Confieso que, matices más, matices menos, me gusta la Constitución vigente; por eso voté Rechazo en el plebiscito de entrada, y perdí. Si todos opinaran como yo, propondría hacerle solo algunas modificaciones. Pero somos muy diversos y pensamos distinto. Aquí no se trata de nuestros gustos particulares, sino de Chile.
Nos hallamos en un momento muy especial. Nunca en nuestra historia ha habido un consenso tan amplio y multiforme como el que se expresó el pasado 4 de septiembre. ¿Vamos a desperdiciar este instante único? Además, ¿dejaremos de lado el hecho indesmentible de que muchos votantes del Apruebo son críticos del borrador descartado y valoran la rica herencia constitucional chilena?
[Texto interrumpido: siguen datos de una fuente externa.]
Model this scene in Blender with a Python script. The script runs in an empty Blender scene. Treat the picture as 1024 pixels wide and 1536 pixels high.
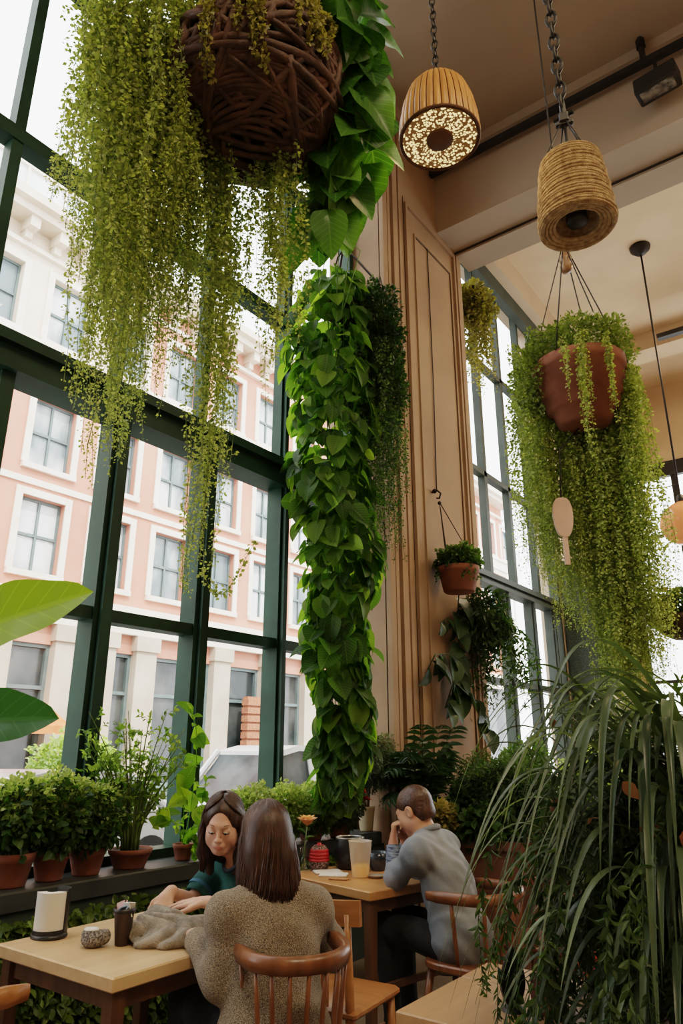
import bpy, math, random
import numpy as np
from mathutils import Vector, Matrix
random.seed(7); RNG = np.random.default_rng(11)
SC = bpy.context.scene
COL = SC.collection
PI = math.pi
def V(*a): return np.array(a, dtype=float)
def nrm(a):
    a = np.asarray(a, float)
    return a / (np.linalg.norm(a, axis=-1, keepdims=True) + 1e-9)

# ------------------------------------------------------------------ materials
def new_mat(name):
    m = bpy.data.materials.new(name); m.use_nodes = True
    nt = m.node_tree
    return m, nt, nt.nodes['Principled BSDF']
def c4(c): return (c[0], c[1], c[2], 1)
def pm(name, c1, c2=None, scale=6, rough=.6, bump=0, bscale=None, metal=0, stretch=(1,1,1), spec=.5, detail=4, emis=None, es=0, lo=.35, hi=.65):
    """two colours mixed by noise in object space, optional bump"""
    m, nt, b = new_mat(name); N = nt.nodes; L = nt.links
    tc = N.new('ShaderNodeTexCoord'); mp = N.new('ShaderNodeMapping'); mp.inputs['Scale'].default_value = stretch
    L.new(tc.outputs['Object'], mp.inputs['Vector'])
    ns = N.new('ShaderNodeTexNoise'); ns.inputs['Scale'].default_value = scale; ns.inputs['Detail'].default_value = detail
    L.new(mp.outputs[0], ns.inputs['Vector'])
    r = N.new('ShaderNodeValToRGB'); r.color_ramp.elements[0].position = lo; r.color_ramp.elements[1].position = hi
    r.color_ramp.elements[0].color = c4(c1); r.color_ramp.elements[1].color = c4(c2 or c1)
    L.new(ns.outputs['Fac'], r.inputs[0]); L.new(r.outputs[0], b.inputs['Base Color'])
    b.inputs['Roughness'].default_value = rough; b.inputs['Metallic'].default_value = metal
    b.inputs['Specular IOR Level'].default_value = spec
    if bump:
        n2 = N.new('ShaderNodeTexNoise'); n2.inputs['Scale'].default_value = bscale or scale*4; n2.inputs['Detail'].default_value = 3
        L.new(mp.outputs[0], n2.inputs['Vector'])
        bp = N.new('ShaderNodeBump'); bp.inputs['Strength'].default_value = bump; bp.inputs['Distance'].default_value = .02
        L.new(n2.outputs['Fac'], bp.inputs['Height']); L.new(bp.outputs[0], b.inputs['Normal'])
    if emis:
        b.inputs['Emission Color'].default_value = c4(emis); b.inputs['Emission Strength'].default_value = es
    return m
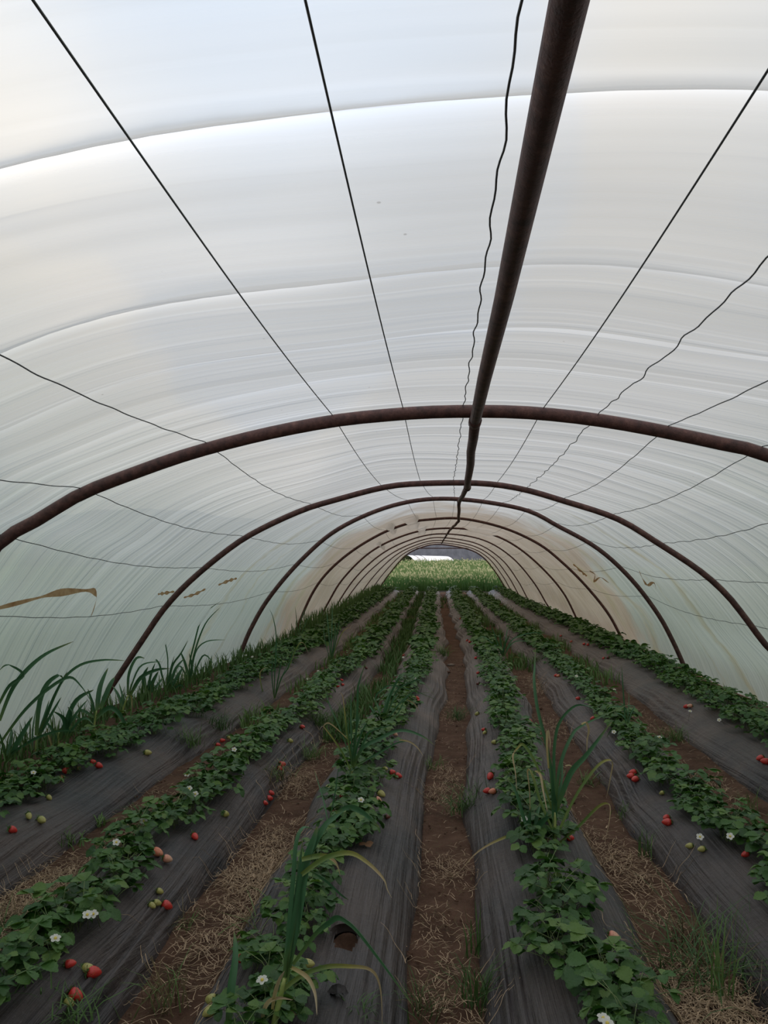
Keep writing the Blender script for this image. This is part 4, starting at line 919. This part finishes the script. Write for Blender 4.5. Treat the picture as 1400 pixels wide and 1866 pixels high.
for _ in range(9000):
    y = 36.7 + rr.random() * 3.6; x = .2 + rr.uniform(-1, 1) * 5.2; cl = wob(np.array([x * .25]), np.array([y * .2]), 80)[0]
    h = rr.uniform(.55, 1.0) * (.86 + .25 * cl) * (.75 + .25 * min(1, (y - 36.5) / 1.0)); b = Vector((x, y, .2)); a = rr.uniform(0, 6.28); d = Vector((math.cos(a), math.sin(a), 0)) * rr.uniform(.05, .3)
    mb.ribbon([b, b + d * .35 + Vector((0, 0, h * .6)), b + d + Vector((0, 0, h))], rr.uniform(.02, .045), Vector((-math.sin(a), math.cos(a), 0)), m=0)
    if rr.random() < .12:
        p = b + d + Vector((0, 0, h - .03)); mb.ribbon([p, p + Vector((.01, 0, .04)), p + Vector((0, 0, .08))], .035, Vector((1, 0, 0)), m=1)
tag(mb.obj('rank_grass', [M['fieldgrass2'], M['head']]), 'tall dark green grass standing right outside the open tunnel end', 'grass', None, 'stuff')
# far white tunnel
root = thing('distant_polytunnel', 'small white film tunnel standing at the far side of the meadow', 'tunnel', (-4.5, 112, 1.3))
P0 = np.array([-4.2, 0]); rows = []; L = 13; Rr = 1.9
VV = np.zeros((14, 17, 3))
for j in range(14):
    for k in range(17):
        a = math.pi * k / 16; VV[j, k] = (j / 13 * L * .45 + -2 * 1 + math.cos(a) * Rr * .8 + 1.5, j / 13 * L * .9 - math.cos(a) * Rr * .3, math.sin(a) * 1.75)
m, t, b, o_ = mat('far_tunnel_film'); t.links.new(ramp(t, noise(t, 2, 3), [(.3, (.70, .66, .68)), (.7, (.85, .82, .83))]), b.inputs['Base Color']); M['farfilm'] = m
link('cover', grid_mesh('cover', VV, 17, 14, [M['farfilm']]), root)
for j in (0, 2, 4):
    mb = MB(); mb.tube([Vector(VV[j, k]) * 1.0 + Vector((0, 0, .02)) for k in range(17)], .04, 5); mb.obj('hoop', [M['wire']], root)
# ends of the tunnel
mb = MB(); a = at_y(752, 999, 35.9); c = at_y(862, 999, 35.9); mb.tube([a, c], .022, 8)
tag(mb.obj('cross_bar', [M['rust']]), 'thin dark bar across the top of the open tunnel end', 'bar')
m = simple('grey_plastic_strip', (.16, .18, .19), (.28, .30, .31), 4, .5); mb = MB()
P = [Vector((x, 35.6 + .03 * math.sin(x * 3), .32 + .03 * math.sin(x * 2.3))) for x in np.linspace(-2.9, 3.2, 40)]
mb.ribbon(P, .10, Vector((0, .3, 1)), fold=.3, taper=lambda t: .7 + .3 * math.sin(t * 19)); tag(mb.obj('plastic_strip', [m]), 'low grey plastic strip stretched across the far ends of the beds', 'sheet')
print('objects', len(bpy.data.objects), 'tris', sum(len(m.polygons) for m in bpy.data.meshes) * 2)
Después de dar muchas vueltas, nuestra historia nos regala otra oportunidad. Quizá no la merezcamos, pero aquí está.
Aunque me gusta la Constitución vigente, me gustan mucho más esas banderas chilenas desplegadas; el anhelo de paz y entendimiento, y el hecho de que sea la política y no el dogmatismo o la violencia quien tenga el papel protagónico. Nuestra denostada política se alza sobre el octubrismo y la intolerancia: es posible conseguir cambios con estabilidad y certeza.
Tenemos una oportunidad inédita, nunca vista en los últimos cien años, pero en este horizonte de esperanza aparecen algunos nubarrones. Se nos insta a “sacarle partido a la victoria”; a pensar en el corto plazo; a aprovechar la posibilidad de humillar al vencido. La naturaleza humana es débil y hoy nos vemos tentados por el ánimo de revancha; en suma, por el frenteamplismo de derecha.
Por supuesto, La Moneda no puede imponer los términos de este debate. Se han equivocado los dirigentes oficialistas que han intentado hacerlo estos días. Pero eso no significa que haya que poner al Gobierno entre la espada y la pared. Gabriel Boric está en una situación muy difícil, sufre la constante presión de los sectores radicales y es el país el que pierde si su Presidente se hunde. Por otra parte, nada desea más la izquierda dura que mostrar que la derecha no cumple sus promesas, y poner así una cuña entre las fuerzas que buscan el entendimiento.
Otros piensan que no cabe suscribir ningún acuerdo constitucional mientras el Gobierno no asegure el orden público. El razonamiento correcto pareciera ser el contrario. Si las fuerzas moderadas son capaces de llegar a un acuerdo donde todas las partes deberán ceder —esto es política y no un juego de “cara o sello”—, entonces tendrán la legitimidad necesaria para exigirles a las autoridades que cumplan con su deber.
Se acerca el 18 de septiembre. ¿Acaso esa fecha no nos dice nada? Hay que llegar a una solución que armonice los dos plebiscitos: nueva Constitución, pero no ese borrador inaceptable. ¿Podemos ser tan frívolos como para pensar en nuestras personales preferencias en vez de poner las bases para que la siguiente generación haya superado nuestras desavenencias y pequeñeces y pueda concentrarse en resolver los gigantescos problemas que le habremos legado? Esta es la hora de la prudencia y la generosidad, que son los nombres actuales del patriotismo.
Una Constitución es un instrumento muy modesto, pero si es mala o no posee la legitimidad suficiente, puede causar grandes problemas. La que tenemos murió el 25 de octubre de 2020 por la voluntad del 78,28% de los votantes. Las trampas posteriores no cambian ese resultado. Ahora se ha abierto la posibilidad de tener otra. Quizá no será una maravilla, pero podría durar muchas décadas, tal vez un siglo. Eso sería algo maravilloso, incluso para un escéptico constitucional como el que escribe estas líneas.